I am concerned with the lack of detail regarding individual program cuts in the city budget development process. Having residents understand what they are getting and losing and having real opportunities to affect those proposals should be a primary focus.

As I have said to the city manager and budget manager, our residents need to understand how city changes will affect their lives and the disparities in impact of cuts. When should a community-wide benefit be underwritten by the city while smaller groups must pay fees? Do we really want to reduce outreach to gain participation in programs for underserved communities?

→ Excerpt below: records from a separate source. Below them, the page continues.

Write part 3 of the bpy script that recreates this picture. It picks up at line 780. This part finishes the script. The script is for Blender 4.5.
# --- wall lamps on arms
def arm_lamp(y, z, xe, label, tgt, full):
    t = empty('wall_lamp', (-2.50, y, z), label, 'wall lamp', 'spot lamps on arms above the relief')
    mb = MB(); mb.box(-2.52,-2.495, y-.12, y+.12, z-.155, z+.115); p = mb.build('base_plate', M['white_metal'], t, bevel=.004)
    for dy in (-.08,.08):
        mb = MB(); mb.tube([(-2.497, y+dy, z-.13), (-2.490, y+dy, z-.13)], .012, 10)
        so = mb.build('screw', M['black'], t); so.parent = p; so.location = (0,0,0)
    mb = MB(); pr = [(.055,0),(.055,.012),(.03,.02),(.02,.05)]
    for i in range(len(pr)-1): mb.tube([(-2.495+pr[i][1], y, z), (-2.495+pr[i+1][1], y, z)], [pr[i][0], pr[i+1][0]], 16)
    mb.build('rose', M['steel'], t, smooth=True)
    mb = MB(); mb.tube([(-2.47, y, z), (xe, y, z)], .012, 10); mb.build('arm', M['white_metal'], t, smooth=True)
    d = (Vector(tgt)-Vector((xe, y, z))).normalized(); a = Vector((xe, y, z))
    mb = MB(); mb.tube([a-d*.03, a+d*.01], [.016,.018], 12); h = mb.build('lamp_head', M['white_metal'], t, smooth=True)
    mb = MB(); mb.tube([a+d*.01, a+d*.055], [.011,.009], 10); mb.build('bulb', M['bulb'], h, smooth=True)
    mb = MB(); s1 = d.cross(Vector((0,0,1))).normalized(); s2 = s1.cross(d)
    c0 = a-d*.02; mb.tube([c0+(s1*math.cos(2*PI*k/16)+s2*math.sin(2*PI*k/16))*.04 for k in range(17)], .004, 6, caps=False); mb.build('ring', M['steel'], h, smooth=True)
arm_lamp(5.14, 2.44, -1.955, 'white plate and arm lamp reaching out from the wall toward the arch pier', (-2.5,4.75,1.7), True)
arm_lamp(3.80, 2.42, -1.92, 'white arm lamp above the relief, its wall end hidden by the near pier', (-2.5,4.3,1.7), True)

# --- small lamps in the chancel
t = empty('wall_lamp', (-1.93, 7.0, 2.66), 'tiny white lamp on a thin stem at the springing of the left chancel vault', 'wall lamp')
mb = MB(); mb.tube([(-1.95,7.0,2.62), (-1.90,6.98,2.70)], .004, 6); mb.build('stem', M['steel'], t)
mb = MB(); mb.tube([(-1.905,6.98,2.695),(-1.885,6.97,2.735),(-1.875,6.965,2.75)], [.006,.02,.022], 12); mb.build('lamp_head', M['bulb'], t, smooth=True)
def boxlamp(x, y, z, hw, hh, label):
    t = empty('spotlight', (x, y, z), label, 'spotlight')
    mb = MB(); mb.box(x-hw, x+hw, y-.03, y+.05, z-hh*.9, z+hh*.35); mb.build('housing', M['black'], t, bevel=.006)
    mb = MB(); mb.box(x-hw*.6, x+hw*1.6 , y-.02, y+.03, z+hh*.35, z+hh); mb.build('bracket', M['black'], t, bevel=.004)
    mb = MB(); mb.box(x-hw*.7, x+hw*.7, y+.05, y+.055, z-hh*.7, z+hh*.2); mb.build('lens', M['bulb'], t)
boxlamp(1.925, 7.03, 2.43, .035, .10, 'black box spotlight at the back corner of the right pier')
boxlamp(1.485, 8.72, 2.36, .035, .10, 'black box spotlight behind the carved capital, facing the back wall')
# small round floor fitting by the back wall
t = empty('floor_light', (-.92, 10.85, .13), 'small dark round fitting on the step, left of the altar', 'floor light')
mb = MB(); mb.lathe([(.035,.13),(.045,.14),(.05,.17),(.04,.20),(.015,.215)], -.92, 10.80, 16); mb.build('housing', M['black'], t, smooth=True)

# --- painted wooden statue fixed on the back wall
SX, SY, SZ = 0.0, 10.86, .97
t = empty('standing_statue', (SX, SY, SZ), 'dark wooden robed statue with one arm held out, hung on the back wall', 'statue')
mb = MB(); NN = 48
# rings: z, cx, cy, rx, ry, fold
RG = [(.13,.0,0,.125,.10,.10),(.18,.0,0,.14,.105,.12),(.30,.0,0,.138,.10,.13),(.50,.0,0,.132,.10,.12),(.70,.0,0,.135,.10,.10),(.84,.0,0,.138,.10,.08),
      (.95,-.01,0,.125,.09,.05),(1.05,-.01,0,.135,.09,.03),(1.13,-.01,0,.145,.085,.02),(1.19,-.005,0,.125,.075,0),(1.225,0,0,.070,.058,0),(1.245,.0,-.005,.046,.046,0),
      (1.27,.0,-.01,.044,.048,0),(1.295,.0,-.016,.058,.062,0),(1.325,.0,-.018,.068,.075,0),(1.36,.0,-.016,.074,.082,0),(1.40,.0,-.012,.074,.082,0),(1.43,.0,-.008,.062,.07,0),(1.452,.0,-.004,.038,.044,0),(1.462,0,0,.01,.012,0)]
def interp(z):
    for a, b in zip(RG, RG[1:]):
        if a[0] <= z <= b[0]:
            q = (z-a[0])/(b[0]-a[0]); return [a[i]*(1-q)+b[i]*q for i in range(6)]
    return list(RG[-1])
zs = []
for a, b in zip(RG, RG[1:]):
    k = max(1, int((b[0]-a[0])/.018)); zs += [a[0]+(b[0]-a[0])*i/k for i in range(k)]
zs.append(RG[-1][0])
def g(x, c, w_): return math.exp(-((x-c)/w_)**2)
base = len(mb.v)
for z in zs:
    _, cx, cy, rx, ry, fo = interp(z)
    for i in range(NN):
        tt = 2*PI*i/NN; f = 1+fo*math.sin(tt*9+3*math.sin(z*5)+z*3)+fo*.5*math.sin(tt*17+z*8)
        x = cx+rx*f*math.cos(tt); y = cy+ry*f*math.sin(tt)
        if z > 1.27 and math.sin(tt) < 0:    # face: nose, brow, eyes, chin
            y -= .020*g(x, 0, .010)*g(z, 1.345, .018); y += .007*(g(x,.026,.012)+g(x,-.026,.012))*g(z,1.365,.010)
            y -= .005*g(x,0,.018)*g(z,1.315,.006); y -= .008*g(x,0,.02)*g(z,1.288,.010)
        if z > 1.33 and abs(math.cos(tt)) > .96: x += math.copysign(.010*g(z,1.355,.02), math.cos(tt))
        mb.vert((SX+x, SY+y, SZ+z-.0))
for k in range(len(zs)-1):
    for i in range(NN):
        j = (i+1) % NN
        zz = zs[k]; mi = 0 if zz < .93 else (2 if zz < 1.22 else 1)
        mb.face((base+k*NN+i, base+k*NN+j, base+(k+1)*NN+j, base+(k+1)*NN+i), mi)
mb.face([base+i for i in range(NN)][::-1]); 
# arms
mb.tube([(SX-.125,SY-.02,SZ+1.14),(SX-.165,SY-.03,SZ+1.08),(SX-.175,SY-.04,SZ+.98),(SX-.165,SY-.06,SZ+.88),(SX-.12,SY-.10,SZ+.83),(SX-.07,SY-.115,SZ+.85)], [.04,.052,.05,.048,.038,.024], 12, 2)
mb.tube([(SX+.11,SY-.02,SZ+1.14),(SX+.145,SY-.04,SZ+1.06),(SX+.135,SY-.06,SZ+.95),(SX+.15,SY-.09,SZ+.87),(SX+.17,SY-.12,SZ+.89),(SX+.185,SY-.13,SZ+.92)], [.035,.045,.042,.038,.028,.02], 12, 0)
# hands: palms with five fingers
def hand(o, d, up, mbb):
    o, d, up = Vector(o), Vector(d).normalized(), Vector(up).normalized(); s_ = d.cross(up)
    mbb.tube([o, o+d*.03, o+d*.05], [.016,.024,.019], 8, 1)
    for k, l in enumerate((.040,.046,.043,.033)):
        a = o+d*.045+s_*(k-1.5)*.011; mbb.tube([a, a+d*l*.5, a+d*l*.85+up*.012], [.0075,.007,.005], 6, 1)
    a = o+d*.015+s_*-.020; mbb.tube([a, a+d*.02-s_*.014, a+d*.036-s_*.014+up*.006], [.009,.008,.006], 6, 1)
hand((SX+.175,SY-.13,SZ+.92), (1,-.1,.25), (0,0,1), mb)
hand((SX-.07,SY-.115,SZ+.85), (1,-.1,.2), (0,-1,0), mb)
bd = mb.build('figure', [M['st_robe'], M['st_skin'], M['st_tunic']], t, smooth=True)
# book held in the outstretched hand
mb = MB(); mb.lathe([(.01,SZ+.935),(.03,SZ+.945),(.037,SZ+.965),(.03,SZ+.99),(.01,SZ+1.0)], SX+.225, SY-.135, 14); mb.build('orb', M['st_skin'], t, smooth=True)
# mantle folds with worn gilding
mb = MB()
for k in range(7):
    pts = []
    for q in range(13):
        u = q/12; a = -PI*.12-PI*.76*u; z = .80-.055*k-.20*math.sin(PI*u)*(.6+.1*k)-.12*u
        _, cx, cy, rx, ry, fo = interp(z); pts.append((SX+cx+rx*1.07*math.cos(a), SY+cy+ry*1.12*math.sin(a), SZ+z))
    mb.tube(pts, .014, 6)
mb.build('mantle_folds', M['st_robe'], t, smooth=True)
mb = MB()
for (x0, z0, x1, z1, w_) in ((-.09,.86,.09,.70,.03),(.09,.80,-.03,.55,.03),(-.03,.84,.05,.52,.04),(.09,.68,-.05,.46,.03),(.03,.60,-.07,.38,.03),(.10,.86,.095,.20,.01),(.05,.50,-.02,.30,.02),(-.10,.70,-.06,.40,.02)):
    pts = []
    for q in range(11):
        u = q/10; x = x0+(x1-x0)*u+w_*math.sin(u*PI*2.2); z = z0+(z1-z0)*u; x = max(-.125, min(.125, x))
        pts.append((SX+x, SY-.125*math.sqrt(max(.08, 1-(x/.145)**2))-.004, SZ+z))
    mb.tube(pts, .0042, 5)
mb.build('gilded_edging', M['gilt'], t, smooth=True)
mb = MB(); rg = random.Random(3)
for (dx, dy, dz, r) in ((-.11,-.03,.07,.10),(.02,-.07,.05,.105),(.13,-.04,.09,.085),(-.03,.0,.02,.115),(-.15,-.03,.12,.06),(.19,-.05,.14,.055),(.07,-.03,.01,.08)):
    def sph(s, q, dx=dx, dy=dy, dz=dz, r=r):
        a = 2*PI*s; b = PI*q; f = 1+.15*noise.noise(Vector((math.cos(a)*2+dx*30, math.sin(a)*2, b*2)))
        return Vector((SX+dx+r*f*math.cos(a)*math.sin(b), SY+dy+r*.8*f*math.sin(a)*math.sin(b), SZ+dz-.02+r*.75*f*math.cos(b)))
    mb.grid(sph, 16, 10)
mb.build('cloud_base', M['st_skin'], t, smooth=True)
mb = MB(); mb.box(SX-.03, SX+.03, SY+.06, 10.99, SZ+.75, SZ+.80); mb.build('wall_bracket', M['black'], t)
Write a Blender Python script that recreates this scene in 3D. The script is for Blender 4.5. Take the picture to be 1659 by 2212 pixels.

Because we are reducing those programs?

The city says they talk often to the business community and the city did reach out to partner organizations in the Fee Waiver and Community Use memo (budget workshop), but ordinary residents only get the fuzzy invitation to engage with the city in the budget process.

With the lack of detail, we do not know what specifically to advocate for and/or offer a different mitigation choice.

For example, the city manager’s most recent letter listed:

• Reduction in community programs: How would we know that this means reducing service offerings at Park Place (affordable family housing)?

• Elimination of programs hosted by the police department: Eliminate Police Parent Project Training Program?

• Departmental program changes and reorganization: Reduce Senior Center Hours and less managerial oversight. Supervisor will take on other roles, support staff will have less hours to focus solely on seniors?

Please tell your Council Member to start talking to us about what this budget will mean to us at a personal level.